Thursday November 12 4:40 PM ET
RAM maker shifts gears PC Week
By John G. Spooner, ZDNet
A groundswell of activity will surround Rambus Inc.'s high-speed RDRAM at next week's Comdex. While the technology has been in development for several years, Rambus and partners such as Kingston Technology Co. will report at the Las Vegas show that Rambus dynamic RAM memory modules will be in volume production in the first half of next year. PC OEMs are expected to ship their first desktops supporting RDRAM, thanks to an Intel Corp. chip set, code-named Camino, in the second half of next year.

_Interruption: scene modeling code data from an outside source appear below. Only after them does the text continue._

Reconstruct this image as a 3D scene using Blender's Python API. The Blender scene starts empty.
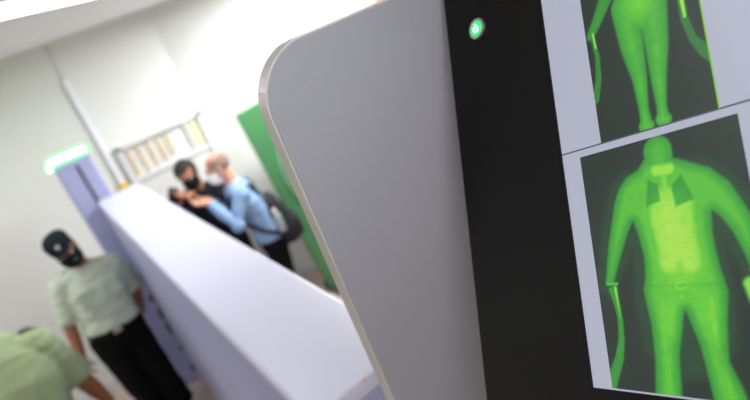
import bpy, bmesh, math, random
import numpy as np
from mathutils import Vector as V, Matrix, noise
random.seed(7)
sc = bpy.context.scene
COL = sc.collection
PI = math.pi

# ------------------------------------------------------------------ camera numbers
FPX = 560.0; ROLL = math.radians(21); PITCH = math.atan(221/560); YAW = math.atan(314/math.hypot(560, 221)); HC = 2.65
CAM = V((0, 0, HC))
Hd = V((math.sin(YAW), math.cos(YAW), 0)); Rt = V((math.cos(YAW), -math.sin(YAW), 0)); Zz = V((0, 0, 1))
FW = Hd*math.cos(PITCH) - Zz*math.sin(PITCH); UP = Hd*math.sin(PITCH) + Zz*math.cos(PITCH)
def ray(px, py):
    x = px-375; y = py-200
    xr = x*math.cos(ROLL)-y*math.sin(ROLL); h = -x*math.sin(ROLL)-y*math.cos(ROLL)
    return (FW*FPX + Rt*xr + UP*h)/FPX
def ony(px, py, Y): r = ray(px, py); return CAM + r*(Y/r.y)
def onz(px, py, z): r = ray(px, py); return CAM + r*((z-HC)/r.z)

# ------------------------------------------------------------------ materials
def lin(c):
    return tuple((x/255/12.92 if x/255 <= .04045 else ((x/255+.055)/1.055)**2.4) for x in c)+(1,)
MATS = {}
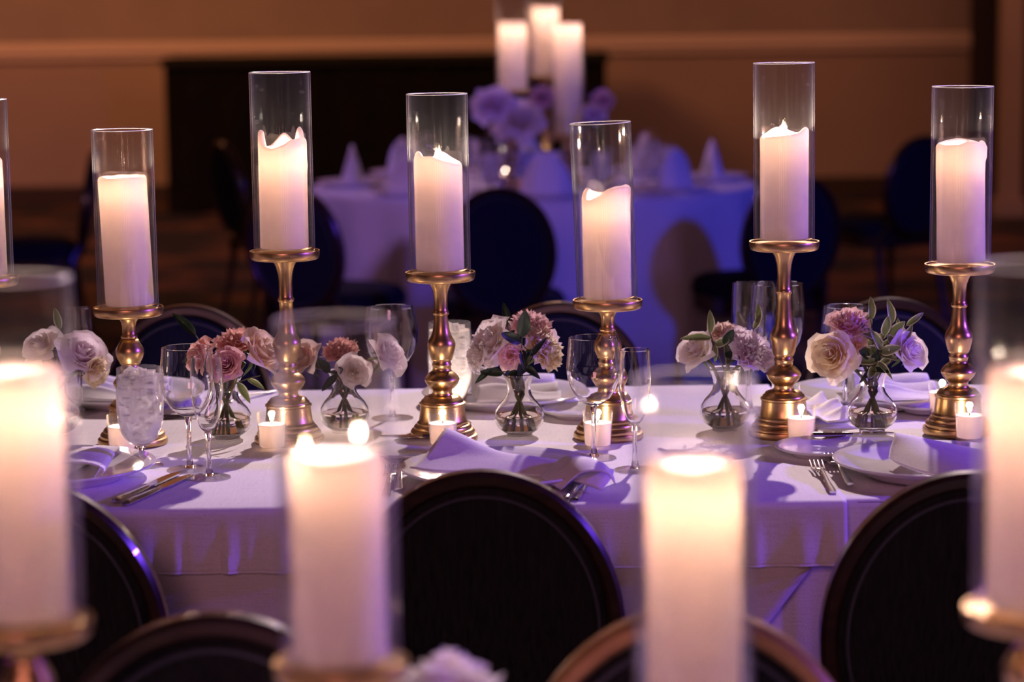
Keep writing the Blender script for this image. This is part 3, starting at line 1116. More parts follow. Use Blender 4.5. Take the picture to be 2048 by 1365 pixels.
def knife(label, p, rz, group, L=.23, rx=0.0):
    t = thing('table_knife', label, 'knife', p, rz, group)
    t.rotation_euler = (rx, 0, rz)
    MB().tube([(0, -L * .5, .005), (0, -L * .48, .005), (0, -L * .3, .005), (0, -L * .05, .005), (0, 0, .005)], [.003, .0075, .0072, .0058, .0045], 12, .6).build('handle', STEEL, t)
    m = MB()
    out_ = [(-.0035, 0), (-.009, .02), (-.0095, L * .3), (-.008, L * .42), (-.002, L * .5), (.004, L * .49), (.006, L * .4), (.006, .01), (.0035, 0)]
    v = [(x, y, .0062) for x, y in out_] + [(x * (1 if x > 0 else .8), y, .0038) for x, y in out_]
    n = len(out_)
    f = [tuple(range(n)), tuple(range(2 * n - 1, n - 1, -1))] + [(k, k + n, (k + 1) % n + n, (k + 1) % n) for k in range(n)]
    m.add(v, f)
    m.build('blade', STEEL, t, smooth=False, recalc=True)
    return t


def spoon(label, p, rz, group, L=.18):
    m = MB()
    m.tube([(0, -L * .5, .004), (0, -L * .42, .004), (0, -L * .1, .006), (0, .03, .009), (0, .042, .007)], [.0055, .0065, .0036, .0024, .004], 10, .4)
    rows = []
    for i in range(9):
        q = i / 8
        y = .04 + q * .055
        wd = .018 * math.sin(PI * min(.98, max(.06, q))) ** .6
        rows.append([(wd * s, y, .008 - .006 * (1 - s * s) * math.sin(PI * q) + .004 * q) for s in (-1, -.6, -.2, .2, .6, 1)])
    m.grid(rows)
    o = solidify(m.build('spoon', STEEL, None, loc=p), .0012)
    o.rotation_euler = (0, 0, rz)
    return tag(o, label, 'spoon', group)


GF = 'cutlery on the long table'
fork('fork whose tines stand farthest from the plate, at the overlay edge', on(1648, 963), 0, GF, .20)
fork('fork next to the plate rim, tines a little ahead of the other', on(1680, 948), .02, GF, .20)
fork('fork left of the middle plate, closer to the blurred candle', on(778, 972), 0, GF, .20)
fork('fork tucked against the middle plate rim', on(800, 958), .02, GF, .20)
a1 = -(math.atan2(.062, .19))
knife('table knife of the left setting, nearer the plate', on(296, 980), -.30, GF, .225)
knife('table knife of the left setting, farther from the plate', on(318, 985), -.32, GF, .225)
spoon('spoon handle sticking out right of the middle chair', on(1170, 980), -.2, GF)
knife('knife handle sticking out right of the middle chair', on(1152, 980), -.2, GF, .2)
GK = 'butter knives on bread plates'
p = on(1705, 893)
knife('butter knife lying across the bread plate under the tallest stand', (p.x, p.y, TT + .0155), -PI / 2 + .02, GK, .135 * 1.0)
p = on(846, 897)
knife('butter knife lying across the bread plate behind the middle plate', (p.x, p.y, TT + .0155), PI / 2 - .03, GK, .14)
knife('far knife beyond the bouquet, beside the far middle plate', on(1150, 812), -.9, GF, .2)
spoon('far spoon beside the far plate near the drip candle', on(1840, 806), -1.1, GF)
knife('far knife behind the frosty goblet and wine glass', on(385, 838), -1.45, GF, .2)
fork('far fork behind the pink bouquet, beyond the vase', on(492, 800), 2.6, GF, .18)

GN = 'white napkins on the long table'


def napkin(label, p, layers, group=GN, rz=0.0):
    m = MB()
    for rows in layers:
        sheet(m, rows, 16, 16)
    o = solidify(m.build('napkin', NAPKIN, None, sharp=None, loc=p), .0022)
    o.rotation_euler = (0, 0, rz)
    return tag(o, label, 'napkin', group)


z0 = .012
# middle plate: one standing pleat, a long flat body, a turned tail
napkin('white napkin bunched behind the middle chair, one pleat standing', (p2.x, p2.y, TT),
       [[[(-.135, -.045, .030), (-.112, -.02, .045), (-.085, .02, .075), (-.080, .045, .074)],
         [(-.095, -.06, .026), (-.075, -.02, .044), (-.055, .01, .064), (-.045, .03, .060)],
         [(-.02, -.06, .024), (-.01, -.025, .038), (0, .0, .044), (.01, .03, .032)],
         [(.04, -.06, .020), (.05, -.03, .034), (.055, 0, .036), (.06, .03, .020)],
         [(.10, -.085, .018), (.11, -.06, .032), (.12, -.03, .030), (.12, 0, .022)],
         [(.15, -.11, .006), (.165, -.09, .020), (.17, -.06, .026), (.16, -.04, .022)]],
        [[(-.085, .045, .074), (-.070, .04, .060), (-.050, .03, .03), (-.04, .02, .02)],
         [(-.080, .03, .072), (-.04, .03, .055), (.0, .03, .034), (.04, .02, .018)],
         [(-.05, .01, .050), (-.02, .01, .045), (.02, .01, .032), (.06, 0, .018)]],
        [[(.06, -.07, .020), (.10, -.05, .046), (.14, -.045, .040), (.155, -.06, .028)],
         [(.07, -.10, .018), (.11, -.09, .046), (.15, -.085, .042), (.165, -.095, .030)],
         [(.09, -.125, .010), (.12, -.12, .034), (.155, -.115, .034), (.17, -.115, .016)]]])
# right plate: a broad sloping fold
napkin('white napkin in a broad slope over the plate with two forks', (p3.x, p3.y, TT),
       [[[(-.062, .012, .022), (-.058, .025, .034), (-.050, .042, .050), (-.048, .055, .054)],
         [(-.052, -.030, .020), (-.042, .0, .036), (-.026, .03, .049), (-.018, .055, .048)],
         [(-.020, -.085, .016), (-.002, -.05, .034), (.014, .0, .042), (.030, .05, .038)],
         [(.03, -.120, .018), (.05, -.08, .030), (.07, -.02, .035), (.085, .045, .027)],
         [(.10, -.130, .020), (.11, -.08, .025), (.13, -.02, .027), (.14, .03, .020)]],
        [[(-.048, .055, .054), (-.040, .06, .038), (-.03, .065, .02)],
         [(.030, .05, .038), (.04, .062, .028), (.05, .07, .02)],
         [(.085, .045, .027), (.095, .06, .022), (.10, .07, .018)]]])
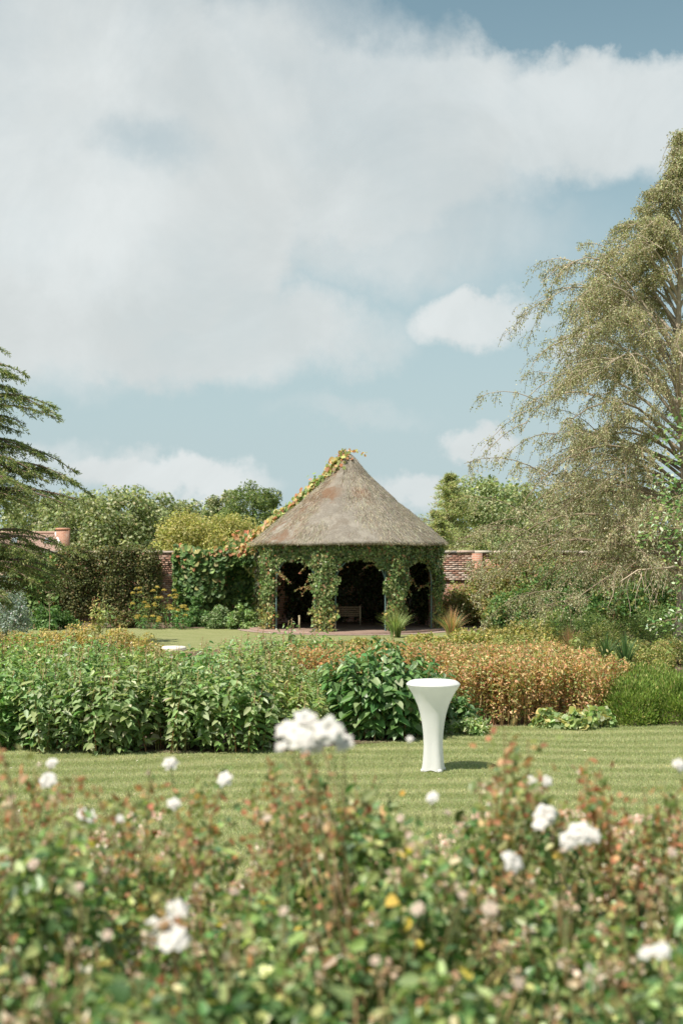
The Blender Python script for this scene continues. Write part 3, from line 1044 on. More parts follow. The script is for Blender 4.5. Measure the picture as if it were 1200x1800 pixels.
def broadleaf(label, px, pyt, D, rx, m, nper, size, cols, w=None, group="trees beyond the garden wall", name="broadleaf_tree", zc=None, mat=None, crad=None, conic=0.0, up=0.4):
    ztop = EYE + (HORY - pyt) / FPX * D
    x = (px - 600) / FPX * D
    root = thing(name, (x, D, 0), label, "tree", group)
    z0 = 0.9
    hgt = ztop - z0
    u = rand_dirs(m)
    t = np.where(R.random(m) < 0.2, R.uniform(0.3, 0.7, m), R.uniform(0.75, 0.97, m))
    zz = u[:, 2] * t
    shr = 1 - conic * (zz * 0.5 + 0.5)
    wob = 1 + 0.14 * np.sin(u[:, 0] * 6 + px) + 0.10 * np.sin(u[:, 2] * 9 + px)
    cen = np.stack([x + u[:, 0] * rx * t * shr * wob, D + u[:, 1] * rx * t * shr * wob, z0 + hgt / 2 + zz * hgt / 2], 1)
    crad = crad or 0.26 * rx
    cen[:, 2] = np.minimum(cen[:, 2], ztop - crad * 0.5)
    g = G()
    clump_leaves(g, cen, crad * R.uniform(0.6, 1.3, m), nper, size, cols, w, 'diamond', up, 0.75)
    part("crown", g, mat or M_LEAF, root, kind='stuff')
    gt = G()
    zt = np.linspace(0, ztop * 0.8, 7)
    gt.tube([(x + 0.08 * math.sin(q * 1.3 + px), D + 0.08 * math.cos(q + px), q) for q in zt], np.linspace(0.05 * rx + 0.09, 0.03, 7), 8, (0.13, 0.10, 0.075))
    tr = part("trunk", gt, M_BARK, root)
    gl = G()
    for i in R.choice(m, min(22, m), replace=False):
        zs = min(cen[i, 2] * 0.6, ztop * 0.7)
        b = np.array([x, D, max(zs, 0.6)])
        gl.tube([b, b * 0.55 + cen[i] * 0.45 + [0, 0, 0.15], cen[i]], [0.05, 0.035, 0.012], 5, (0.13, 0.10, 0.075))
    part("limbs", gl, M_BARK, tr)
    return root


# ------------------------------------------------------------------ far: house and trees beyond the wall
hx0, hx1, HD = at(-70, 940, 80)[0], at(119, 940, 80)[0], 80.0
house = thing("brick_cottage", ((hx0 + hx1) / 2, HD, 0), "low brick cottage with brown tiled roof and chimney behind the cedar", "house")
ridge, eave, dep = 3.46, 1.75, 2.6
g = G().box(((hx0 + hx1) / 2 - 0.2, HD + dep, 0.87), (hx1 - hx0 - 0.7, 2 * dep - 0.5, 1.74))
part("wall", g, M_WALL, house)


def mat_tiles():
    m, T = new_mat("clay_roof_tiles")
    p = T.n('ShaderNodeNewGeometry').outputs['Position']
    x, y, z = T.sep(p)
    b = T.n('ShaderNodeTexBrick')
    T.put(b.inputs['Vector'], T.comb(x, T.m('MULTIPLY', z, 1.6), 0.0))
    b.inputs['Scale'].default_value = 1.0
    b.inputs['Brick Width'].default_value = 0.2
    b.inputs['Row Height'].default_value = 0.14
    b.inputs['Mortar Size'].default_value = 0.012
    T.put(b.inputs['Color1'], (0.30, 0.20, 0.165))
    T.put(b.inputs['Color2'], (0.38, 0.27, 0.22))
    T.put(b.inputs['Mortar'], (0.16, 0.11, 0.09))
    n1 = T.noise(p, 3.0, 5.0)
    out(T, bsdf(T, T.mix(T.rng(n1.outputs[0], 0.5, 0.75, 0, 0.5), b.outputs[0], (0.30, 0.26, 0.22)), 0.9, 0.1))
    return m


gx = 1.2                                        # the right end of the roof is hipped back
g = G().add([(hx0, HD, eave), (hx1, HD, eave), (hx1 - gx, HD + dep, ridge), (hx0, HD + dep, ridge), (hx1, HD + 2 * dep, eave), (hx0, HD + 2 * dep, eave)],
            [[0, 1, 2, 3], [3, 2, 4, 5]])
g.add([(hx1, HD, eave), (hx1, HD + 2 * dep, eave), (hx1 - gx, HD + dep, ridge)], [[0, 1, 2]])
roof = part("roof", g, mat_tiles(), house)
c0 = np.array([hx1 - gx, HD + dep, ridge])
part("hip_flashing", G().tube([c0 + [0, 0, 0.03], (c0 + [hx1, HD, eave]) / 2 + [0, 0, 0.03], np.array([hx1, HD, eave]) + [0, 0, 0.03]], 0.07, 6, (0.55, 0.55, 0.54)), M_STONE, roof)
part("ridge_tiles", G().tube([(hx0, HD + dep, ridge + 0.02), (hx1 - gx, HD + dep, ridge + 0.02)], 0.10, 6, (0.33, 0.22, 0.18)), M_STONE, roof)
cx = at(106, 945, 81.5)[0]
ch = G().box((cx, 82.4, 2.55), (0.70, 0.60, 2.42))
chim = part("chimney", ch, M_WALL, roof)
part("chimney_band", G().box((cx, 82.4, 3.69), (0.76, 0.66, 0.10), (0.40, 0.2, 0.13)), M_BRICK, roof)
for px in (12, 72):
    x_ = at(px, 946, 80)[0]
    zc, t_ = 3.02, (3.02 - eave) / (ridge - eave)
    yc = HD + dep * t_
    sl = (ridge - eave) / dep
    v = [(x_ - .16, yc - .28, zc - .28 * sl + .05), (x_ + .16, yc - .28, zc - .28 * sl + .05), (x_ + .16, yc + .2, zc + .2 * sl + .05), (x_ - .16, yc + .2, zc + .2 * sl + .05)]
    part("skylight", G().add(v, [[0, 1, 2, 3]], (0.22, 0.26, 0.29)), M_PAINT, roof)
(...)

For users, the upshot of direct RDRAM will be system performance boosts, which stem from increasing a PC's memory bus speed. While processor speeds have grown to 450MHz this year and will continue to climb past 500MHz next year, memory bus speeds lag behind at 100MHz or 66MHz. RDRAM, which can support bus speeds as high as 800MHz, promises to close that gap by tripling effective memory bus bandwidth, allowing a PC's processor to receive and process instructions more quickly, said Subodh Toprani, vice president of logic products at Rambus, in Mountain View, Calif.
Memory vendors such as Kingston have begun offering sample memory modules and testing equipment to PC OEMs. Kingston is now producing RDRAM in small quantities and in the next two months will equip its manufacturing facilities to produce RDRAM in volume, said John Sutherland, director of new product development at the Fountain Valley, Calif., company.
Samsung Semiconductor Inc. and Micron Technology Corp. have both announced they will also ramp manufacturing capacities for RDRAM.
Premium price to start While RDRAM will command a price premium at the outset, it should quickly become price-competitive with existing memory technology, such as DRAM.
After crashing to about $2 per megabyte earlier this year, DRAM prices have begun to increase due to a short supply created by manufacturers shifting production capacities or shutting down plants, Sutherland said.
"It's frustrating some of our customers that something they could buy for $100 last week is $176 this week," he said. But once RDRAM is readily available, it should cost "a little bit more, but the increase in performance outweighs the extra $10 to $15 in cost."
Since it licensed RDRAM technology to Intel in 1996, Rambus has secured several other licensees. They include Advanced Micro Devices Inc., for its K7 processors, and Compaq Computer Corp., for its Alpha processors. Cyrix Corp., a subsidiary of National Semiconductor Corp., has also shown a processor with Rambus technology on a chip.
The technology, which supports power management, will likely be available for notebooks when Intel ships a supporting chip set, code-named Colfax, next year.